TASK PROMPT — Return the listing below exactly, with the pictures dropped.

#### GIVEN RECORDS

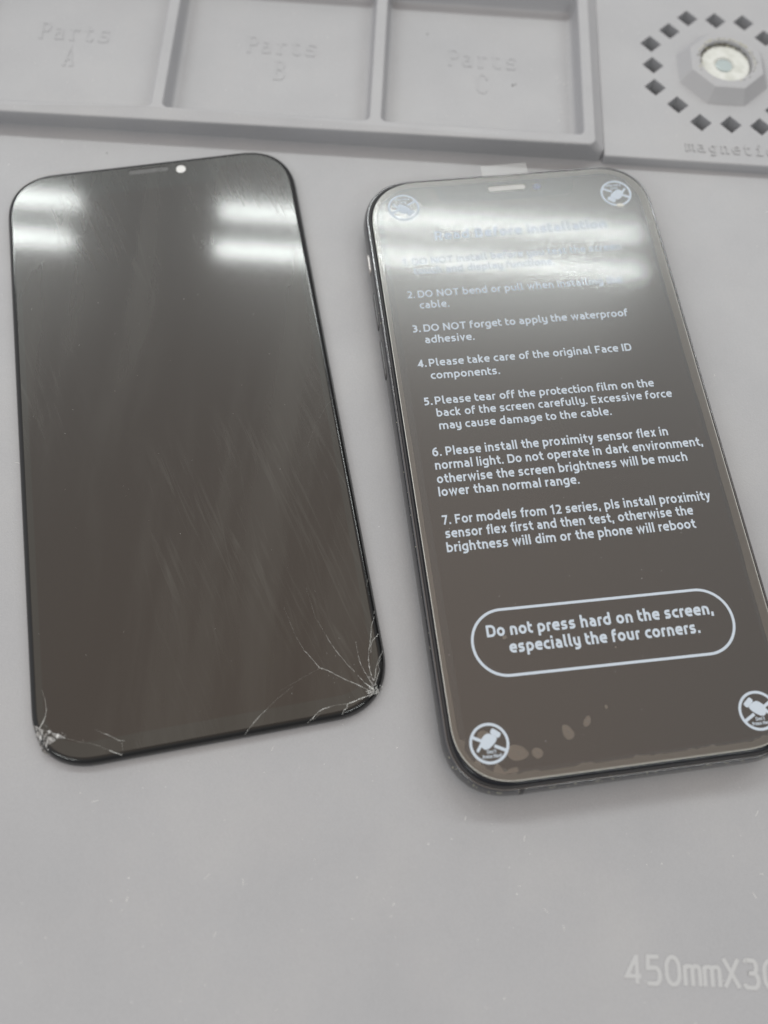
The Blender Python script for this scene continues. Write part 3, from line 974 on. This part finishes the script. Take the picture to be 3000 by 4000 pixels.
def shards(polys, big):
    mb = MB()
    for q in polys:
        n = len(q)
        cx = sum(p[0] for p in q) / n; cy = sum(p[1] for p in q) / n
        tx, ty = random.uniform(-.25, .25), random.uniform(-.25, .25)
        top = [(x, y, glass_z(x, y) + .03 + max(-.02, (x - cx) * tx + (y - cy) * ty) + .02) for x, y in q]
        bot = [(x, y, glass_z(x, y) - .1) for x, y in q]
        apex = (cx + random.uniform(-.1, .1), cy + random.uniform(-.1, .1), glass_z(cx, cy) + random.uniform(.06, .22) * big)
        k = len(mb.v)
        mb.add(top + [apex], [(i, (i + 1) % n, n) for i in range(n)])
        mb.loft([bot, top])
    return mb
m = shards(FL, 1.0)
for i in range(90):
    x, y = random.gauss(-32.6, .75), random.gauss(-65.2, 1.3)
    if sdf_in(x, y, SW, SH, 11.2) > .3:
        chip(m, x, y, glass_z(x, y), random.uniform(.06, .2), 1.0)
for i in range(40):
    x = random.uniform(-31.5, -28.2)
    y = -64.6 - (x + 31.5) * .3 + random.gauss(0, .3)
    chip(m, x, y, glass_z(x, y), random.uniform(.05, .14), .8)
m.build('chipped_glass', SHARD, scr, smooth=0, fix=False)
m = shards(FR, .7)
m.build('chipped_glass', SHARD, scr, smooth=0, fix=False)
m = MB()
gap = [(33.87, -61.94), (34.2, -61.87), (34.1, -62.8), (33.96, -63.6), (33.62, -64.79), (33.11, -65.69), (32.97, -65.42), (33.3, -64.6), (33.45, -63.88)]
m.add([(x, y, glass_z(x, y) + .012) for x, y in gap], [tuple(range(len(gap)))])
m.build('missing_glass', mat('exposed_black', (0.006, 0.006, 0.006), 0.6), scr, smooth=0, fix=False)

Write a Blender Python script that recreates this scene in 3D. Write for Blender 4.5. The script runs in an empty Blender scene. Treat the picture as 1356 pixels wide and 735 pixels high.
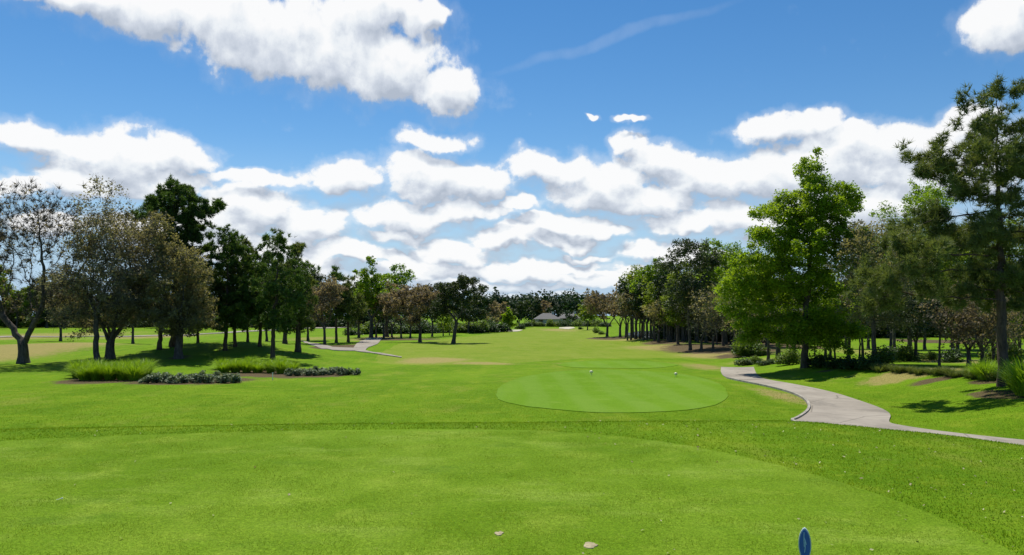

########

WRITTEN REPLY —
The Blender Python script for this scene continues. Write part 3, from line 974 on. This part finishes the script. Take the picture to be 3000 by 4000 pixels.
def shards(polys, big):
    mb = MB()
    for q in polys:
        n = len(q)
        cx = sum(p[0] for p in q) / n; cy = sum(p[1] for p in q) / n
        tx, ty = random.uniform(-.25, .25), random.uniform(-.25, .25)
        top = [(x, y, glass_z(x, y) + .03 + max(-.02, (x - cx) * tx + (y - cy) * ty) + .02) for x, y in q]
        bot = [(x, y, glass_z(x, y) - .1) for x, y in q]
        apex = (cx + random.uniform(-.1, .1), cy + random.uniform(-.1, .1), glass_z(cx, cy) + random.uniform(.06, .22) * big)
        k = len(mb.v)
        mb.add(top + [apex], [(i, (i + 1) % n, n) for i in range(n)])
        mb.loft([bot, top])
    return mb
m = shards(FL, 1.0)
for i in range(90):
    x, y = random.gauss(-32.6, .75), random.gauss(-65.2, 1.3)
    if sdf_in(x, y, SW, SH, 11.2) > .3:
        chip(m, x, y, glass_z(x, y), random.uniform(.06, .2), 1.0)
for i in range(40):
    x = random.uniform(-31.5, -28.2)
    y = -64.6 - (x + 31.5) * .3 + random.gauss(0, .3)
    chip(m, x, y, glass_z(x, y), random.uniform(.05, .14), .8)
m.build('chipped_glass', SHARD, scr, smooth=0, fix=False)
m = shards(FR, .7)
m.build('chipped_glass', SHARD, scr, smooth=0, fix=False)
m = MB()
gap = [(33.87, -61.94), (34.2, -61.87), (34.1, -62.8), (33.96, -63.6), (33.62, -64.79), (33.11, -65.69), (32.97, -65.42), (33.3, -64.6), (33.45, -63.88)]
m.add([(x, y, glass_z(x, y) + .012) for x, y in gap], [tuple(range(len(gap)))])
m.build('missing_glass', mat('exposed_black', (0.006, 0.006, 0.006), 0.6), scr, smooth=0, fix=False)

Write a Blender Python script that recreates this scene in 3D. Write for Blender 4.5. The script runs in an empty Blender scene. Treat the picture as 1356 pixels wide and 735 pixels high.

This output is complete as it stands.